A: Yes, it has been troubling, although not surprising, that the mainstream media has by and large avoided allowing critics of Israel to express their views. My experience with the BBC has also been repeated with the American media. It is a failure of democracy when on an issue of this sort the public debate is limited to the side favored by the government and powerful lobbies. The society itself is more divided. But Washington and the media act as if there is unified support for Israel, and there are many attempts by Zionist groups to discipline university professors and journalists who step out of line. It is a sad commentary on the way a free society is supposed to operate.

Q: In November 2012, the UN General Assembly overwhelmingly voted to grant Palestine non-member observer State status and recognize Palestine as one of the serious candidates of permanent UN membership. How much do you consider it as important for Palestine to be recognized in the international organizations officially and establish formal diplomatic relations with the different world countries? Palestine currently has diplomatic relations with some 130 world countries, and the approval of its membership in UNESCO in 2011 and its non-member observer state membership in the UN General Assembly infuriated Israelis a great deal. Why do you think the Israelis have been so angry at these developments?

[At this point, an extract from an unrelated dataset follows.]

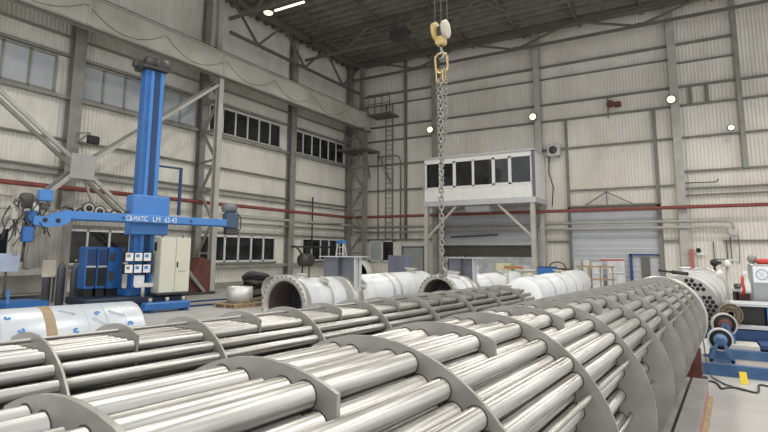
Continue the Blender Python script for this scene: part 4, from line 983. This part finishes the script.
# ------------------------------------------------------------------ right-hand welding rotator and benches
RBLUE = mat('rotator_blue', (.045, .12, .27), .45, var=.25, scale=3, dirt=(.16, .16, .15), dscale=3, damt=.5)
t = thing('welding_rotator', 'long blue steel rotator bed with grey deck plates on the floor', 'rotator', (1.2, 9.6, 0))
for i, (y, z0, z1, m_) in enumerate(((9.2, 0, .16, RBLUE), (9.85, 0, .28, RBLUE), (10.6, .0, .5, BLUED))):
    MB().box((-.02 + .05 * i, y, z0), (5, y + .1, z1)).build('side_beam', m_, t)
MB().box((-.02, 9.3, .1), (5, 9.85, .15)).build('deck_plate', mat('worn_deck_plate', (.36, .33, .29), .5, .3, var=.2, scale=4), t)
MB().box((-.0, 9.98, .28), (.78, 10.5, .34)).build('deck_plate', mat('pale_deck_plate', (.55, .53, .48), .5, var=.1), t)
MB().box((.8, 10.0, .3), (5, 10.55, .36)).build('deck_plate', BLUED, t)
MB().box((.4, 10.62, .52), (5, 10.9, .56)).build('top_rail', GREYL, t)
MB().box((.35, 10.4, .34), (.5, 10.55, .5)).build('bearing_block', BLUE, t)
def roller(x, y, z, r, label, tilt, rm=GREYL, hubm=mat('hub_dull_blue', (.12, .23, .40), .45, var=.15, scale=6), stand=True):
    t = thing('rotator_wheel', label, 'wheel', (x, y, z - r))
    M_ = Matrix.Translation((x, y, z)) @ Matrix.Rotation(tilt, 4, 'Z')
    put(MB().lathe([(r * .86, -.06), (r, -.06), (r * 1.02, -.04), (r * 1.02, .04), (r, .06), (r * .86, .06)], (0, 0, 0), 'y', 32, closed=True), M_).build('tyre', rm, t)
    put(MB().lathe([(.0, -.05), (r * .88, -.045), (r * .88, .045), (.0, .05)], (0, 0, 0), 'y', 28), M_).build('disc', BLACK, t)
    h = put(MB().lathe([(.0, -.11), (r * .5, -.1), (r * .56, -.05)], (0, 0, 0), 'y', 24), M_).build('hub', hubm, t)
    if stand:
        for yy_ in (-.1, .1):
            st_ = MB().bar((-.15, yy_, -z + .16), (-.02, yy_, .03), .03, .05).bar((.15, yy_, -z + .16), (.02, yy_, .03), .03, .05).bar((-.15, yy_, -z + .18), (.15, yy_, -z + .18), .03, .04)
            put(st_, M_).build('stand_frame', RBLUE, t)
    return t
roller(.26, 9.5, .475, .165, 'white-tyred rotator wheel with light blue hub beside the bundle end', 0)
roller(.35, 10.25, .615, .18, 'pale-rimmed rotator wheel with dark rust disc behind the blue-hubbed wheel', .1, STEELL, RUST, True)
t = thing('rolled_belt', 'thick brown rolled webbing belt behind the rotator wheels', 'belt roll', (.47, 10.72, .56))
for k in range(4): MB().lathe([(.04 + k * .035, -.1 + .02 * (k % 2)), (.07 + k * .035, -.12), (.07 + k * .035, .1), (.04 + k * .035, .1)], (.47, 10.72, .745), 'y', 28, closed=True).build('turn', mat('brown_webbing', (.22, .18, .12), .8, var=.5, scale=22), t)
MB().lathe([(.0, -.08), (.055, -.08)], (.47, 10.72, .745), 'y', 16).build('core', DARKHOLE, t)

tag(MB().prism([(-.09, .0), (.1, .02), (.12, .13), (-.03, .26), (-.1, .22)], -.03, .03, 'y').build('white_rag', WHITE, None, (0, 0, 0)), 'white rag draped beside the blue-hubbed rotator wheel', 'rag').location = (.0, 9.42, .25)
t = thing('work_table', 'work table with a pale top and blue drawers near the tool cabinet', 'table', (.8, 11, 0))
MB().box((.5, 10.95, .86), (3.5, 11.7, .9)).build('tabletop', GREYL, t)
MB().box((.62, 11.0, .45), (.95, 11.6, .86)).build('drawer_unit', BLACK, t)
MB().box((1.0, 11.0, .45), (1.3, 11.6, .86)).build('drawer_unit', BLUEL, t)
MB().box((1.3, 11.0, .5), (1.7, 11.6, .86)).build('drawer_unit', mat('dusty_pink', (.52, .42, .42), .6), t)
for x in (.55, 3.4):
    for y in (11.0, 11.65): MB().bar((x, y, 0), (x, y, .86), .05, .05).build('leg', BLUED, t)
t = thing('machine_cabinet', 'grey sheet-metal machine cabinet with a round blue prohibition sign', 'cabinet', (1.4, 12.2, 0))
MB().bbox((.9, 12.0, .0), (2.6, 12.7, 1.56), .02).build('body', mat('galvanised_grey', (.36, .37, .37), .35, .5, var=.08, scale=2), t)
sg = MB().box((.93, 11.985, 1.22), (1.2, 12.0, 1.52)).build('sign', PAPER, t)
mb = MB().lathe([(.082, 11.98), (.1, 11.98), (.1, 11.985), (.082, 11.985)], (1.065, 0, 1.37), 'y', 28, closed=True); mb.bar((1.005, 11.982, 1.43), (1.125, 11.982, 1.31), .004, .014, (0, 1, 0)); mb.bar((1.035, 11.982, 1.34), (1.085, 11.982, 1.40), .004, .014, (0, 1, 0))
mb.build('sign_symbol', FILMG, sg)
t = thing('red_clamp', 'red clamp tool lying on top of the grey machine cabinet', 'clamp', (1.1, 12.2, 1.56))
MB().bbox((1.0, 12.05, 1.56), (1.26, 12.25, 1.66), .03).build('body', RED, t)
MB().lathe([(.0, -.05), (.075, -.045), (.085, 0), (.075, .045), (.0, .05)], (.95, 12.2, 1.65), 'y', 18).build('wheel', STEELP, t)
MB().cyl((1.2, 12.1, 1.64), (1.38, 12.1, 1.72), .025, 8).build('grip', BLACK, t)
t = thing('hanging_jacket', 'white and red work jacket hanging on the grey machine cabinet side', 'jacket', (.82, 12.0, .95))
mb = MB(); rows = []
for i in range(9):
    z = 1.42 - i * .05; w_ = .04 + .05 * i / 8
    rows.append([(.8 + u * w_ + .01 * math.sin(i + u * 3), 11.96 - .05 * math.cos(u * 2.2) - .02 * math.sin(u * 7 + i), z) for u in [k / 6 * 2 - 1 for k in range(7)]])
vs = [p for r_ in rows for p in r_] + [(p[0], 12.0, p[2]) for r_ in rows for p in r_]
fs = []
for i in range(8):
    for k in range(6):
        a = i * 7 + k; fs += [(a, a + 1, a + 8, a + 7), (63 + a, 63 + a + 7, 63 + a + 8, 63 + a + 1)]
for k in range(6): fs += [(k, 63 + k, 64 + k, k + 1), (56 + k, 57 + k, 120 + k, 119 + k)]
for i in range(8): fs += [(i * 7, i * 7 + 7, 70 + i * 7, 63 + i * 7), (i * 7 + 6, 69 + i * 7, 76 + i * 7, i * 7 + 13)]
mb.add(vs, fs, True); mb.build('cloth', WHITE, t)
MB().tube([(.77, 11.98, 1.34), (.75, 11.93, 1.2), (.77, 11.93, 1.08), (.73, 11.95, .98)], .03, 8).build('sleeve', RED, t)
# side bench with tools at the back wall side
t = thing('tool_bench', 'dark tool bench with shelves of small boxes behind the barrel', 'bench', (1.1, 13.2, 0))
MB().box((.66, 13.0, .98), (1.7, 13.7, 1.03)).build('worktop', GREYL, t)
MB().box((.66, 13.0, .6), (1.7, 13.7, .64)).build('shelf', DGREY, t)
for x in (.7, 1.65):
    for y in (13.05, 13.65): MB().bar((x, y, 0), (x, y, .98), .06, .06).build('leg', DGREY, t)
MB().box((.7, 13.02, .66), (1.1, 13.6, .96)).build('drawer_box', mat('dull_maroon', (.10, .05, .05), .6), t)
for i, (x, w_, h, m_, lab) in enumerate(((.68, .16, .1, DGREY, 'small dark box at the barrel end of the tool bench'), (.88, .2, .09, BLACK, 'flat black case on the tool bench'), (1.12, .12, .22, DGREY, 'tall dark tin on the tool bench end'))):
    bx = thing('tool_box', lab, 'box', (x, 13.2, 1.03), 'boxes on the tool bench')
    MB().bbox((x, 13.1, 1.03), (x + w_, 13.35, 1.03 + h), .01).build('case', m_, bx)
    MB().box((x + w_ * .3, 13.09, 1.03 + h * .6), (x + w_ * .7, 13.1, 1.03 + h * .75)).build('latch', GREYL, bx)
t = thing('bench_grinder', 'dark pedestal grinder standing beyond the pale exchanger shell', 'grinder', (.55, 20, 0))
MB().cyl((.55, 20, 0), (.55, 20, 1.4), .04, 10).build('pedestal', DGREY, t)
MB().lathe([(.0, -.06), (.11, -.05), (.12, 0), (.11, .05), (.0, .06)], (.55, 19.9, 1.46), 'y', 20).build('wheel_guard', BLACK, t)
MB().bbox((.5, 19.9, 1.4), (.75, 20.1, 1.52), .03).build('motor', DGREY, t)
MB().lathe([(.15, 0), (.16, .03), (.0, .05)], (.55, 20, 0), 'z', 16).build('foot', DGREY, t)
t = thing('extraction_arm', 'white suction hood on a bent arm beside the grinder', 'extractor', (.9, 20.3, 0))
MB().cyl((.9, 20.3, 0), (.9, 20.3, 1.35), .04, 10).build('post', GREYL, t)
MB().lathe([(.04, .16), (.06, .1), (.16, -.06), (.15, -.06)], (.9, 20.2, 1.4), 'z', 20).build('hood', WHITE, t)
MB().tube([(.9, 20.3, 1.3), (.94, 20.28, 1.5), (1.1, 20.2, 1.56), (1.2, 20.2, 1.48)], .035, 8).build('arm', GREYL, t)
# small things on the back wall
t = thing('junction_frame', 'thin dark square conduit frame on the back wall under the pipe ends', 'frame', (1.05, YB - .2, 1.5))
for a, b in (((.8, 1.5), (1.3, 1.5)), ((.8, 1.5), (.8, 2.3)), ((1.3, 1.5), (1.3, 2.3))): MB().bar((a[0], YB - .15, a[1]), (b[0], YB - .15, b[1]), .04, .04).build('rail', DGREY, t)
t = thing('thermometer_box', 'tiny white instrument box with a dark dial on the back wall', 'instrument', (.3, YB - .2, 1.7))
MB().bbox((.1, YB - .2, 1.66), (.42, YB - .03, 1.8), .02).build('case', WHITE, t)
MB().lathe([(.0, -.26), (.1, -.25), (.1, -.14)], (.2, YB, 1.9), 'y', 16).build('dial', BLACK, t)
tag(MB().box((-.16, YB - .55, .1), (.0, YB - .45, 1.95)).box((-.2, YB - .57, 0), (.04, YB - .43, .1)).build('red_post', mat('faded_red_post', (.42, .13, .11), .55), None, (-.08, YB - .5, 0)), 'faded red steel post standing by the pale wall column', 'post')

# floor bits: cable, plug box, yellow card
pts = []
for k in range(60):
    u = k / 59
    pts.append((-.02 + .95 * u + .05 * math.sin(u * 14), 8.62 - .5 * math.sin(u * 5.2) * u - .25 * u + .12 * math.sin(u * 19), .014))
t = thing('floor_cable', 'thin black cable snaking over the bare concrete by the yellow card', 'cable', (0, 8.6, 0))
MB().tube(pts, .012, 6).build('cord', HOSE, t)
MB().bbox((-.08, 8.62, 0), (.06, 8.75, .07), .01).build('plug', BLACK, t)
MB().tube([(.04, 9.2, .5), (.06, 9.1, .15), (.1, 9.0, .02), (.25, 8.6, .014), (.45, 8.35, .014)], .01, 6).build('drop_lead', HOSE, t)
tag(MB().prism([(0, 0), (.085, 0), (.075, .16), (-.01, .16)], -.004, .004, 'y').build('yellow_card', YCARD, None, (0, 0, 0)), 'small yellow card leaning against the blue rotator bed', 'card').location = (.44, 8.8, 0.001)
bpy.data.objects['yellow_card'].rotation_euler = (-.35, 0, 0)

# ------------------------------------------------------------------ light
def high_bay(loc, energy, col=(1, .97, .91)):
    l = bpy.data.lights.new('hall_lamp', 'SPOT'); l.spot_size = math.radians(150); l.spot_blend = .8; l.shadow_soft_size = .35; l.energy = energy; l.color = col
    o = bpy.data.objects.new('hall_lamp', l); COL.objects.link(o); o.location = loc
for x in (-12, -4, 4, 11):
    for y in (-2, 6, 14, 20.2): high_bay((x, y, 12.3), 1150 if x > -10 else 1000)
w = bpy.data.worlds.new('hall_world'); S.world = w; w.use_nodes = True
bg = w.node_tree.nodes['Background']; bg.inputs['Color'].default_value = (.97, .98, 1., 1); bg.inputs['Strength'].default_value = 1.15

# ------------------------------------------------------------------ camera
cam = bpy.data.cameras.new('camera'); co = bpy.data.objects.new('camera', cam); COL.objects.link(co)
F = 520.547; CY = 181.723
yaw, pit, rol = (math.radians(a) for a in (30.558, 7.67, .306))
f_ = V((-math.sin(yaw) * math.cos(pit), math.cos(yaw) * math.cos(pit), math.sin(pit)))
r0 = V((math.cos(yaw), math.sin(yaw), 0)); u0 = r0.cross(f_)
r_ = r0 * math.cos(rol) + u0 * math.sin(rol); u_ = u0 * math.cos(rol) - r0 * math.sin(rol)
co.matrix_world = Matrix(((r_.x, u_.x, -f_.x, 0), (r_.y, u_.y, -f_.y, 0), (r_.z, u_.z, -f_.z, 1.75), (0, 0, 0, 1)))
cam.sensor_width = 36; cam.sensor_fit = 'HORIZONTAL'; cam.lens = F / 768 * 36
cam.shift_y = (CY - 216) / 768; cam.clip_start = .05; cam.clip_end = 300
S.camera = co
S.view_settings.view_transform = 'Standard'; S.view_settings.look = 'None'; S.view_settings.exposure = 0.08; S.view_settings.gamma = 1
S.view_settings.use_curve_mapping = False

A: It is difficult to understand Israel’s motivation. It seems related to their expansionist vision of Israel, which depends on a Palestinian state never coming into existence. Now that Palestine has been acknowledged as a state by the General Assembly, it creates a clear point of antagonism with this effort by Israel to occupy permanently or to incorporate formally at least most of the West Bank. It has already acted unilaterally to annex East Jerusalem in defiance of the UN. Palestinian statehood also carries the potential of recourse to the International Criminal Court, which would be treated by Israel as a virtual act of war. Any use of international law to challenge Israeli policies and practices is perceived as a greater threat to Israeli ambitions than is Palestinian armed resistance, and is demeaned by the epithet of ‘lawfare.’

Q: What’s your perspective on the continued settlement constructions by Israel on the Palestinian lands? The settlements have been a major sticking point in the peace talks and even the United States government as the largest military and financial benefactor of Israel has voiced its concern over the settlements which are preceded by the destruction of Palestinian homes and the evacuation of Palestinian citizens from their cities and homes. Are the settlement constructions legal and permissible according to the principles of international law?

A: The Israeli settlement phenomenon has been almost universally condemned as a violation of Article 49(6) of the 4th Geneva Convention, which forbids the transfer of population from the Occupying Power to that of Occupied society. Israel has continually flaunted the international consensus that has viewed settlements as unlawful encroachments on Palestinian territory that also makes the idea of a negotiated settlement of the conflict increasingly unrealistic. There more than 500,000 settlers in over 100 settlements. The collapse of the negotiations in April of 2014 after months of fruitless effort signals the end of the road for the idea that diplomacy could solve the conflict in a framework where the most partisan state pretended to serve as intermediary.

The Gaza massacre once again achieving no political victory for Israel should also signal the end of the road for those favoring a military solution. What is left? The combination of Palestinian resistance, possibly a third intifada, perhaps generalized to become the first global intifada, together with the militant tactics of nonviolent solidarity with the Palestine national movement, and dedicated to the goals and methods of the BDS (boycott, divestment, and sanctions) campaign reinforced by calls for an arms embargo on sales to or from Israel.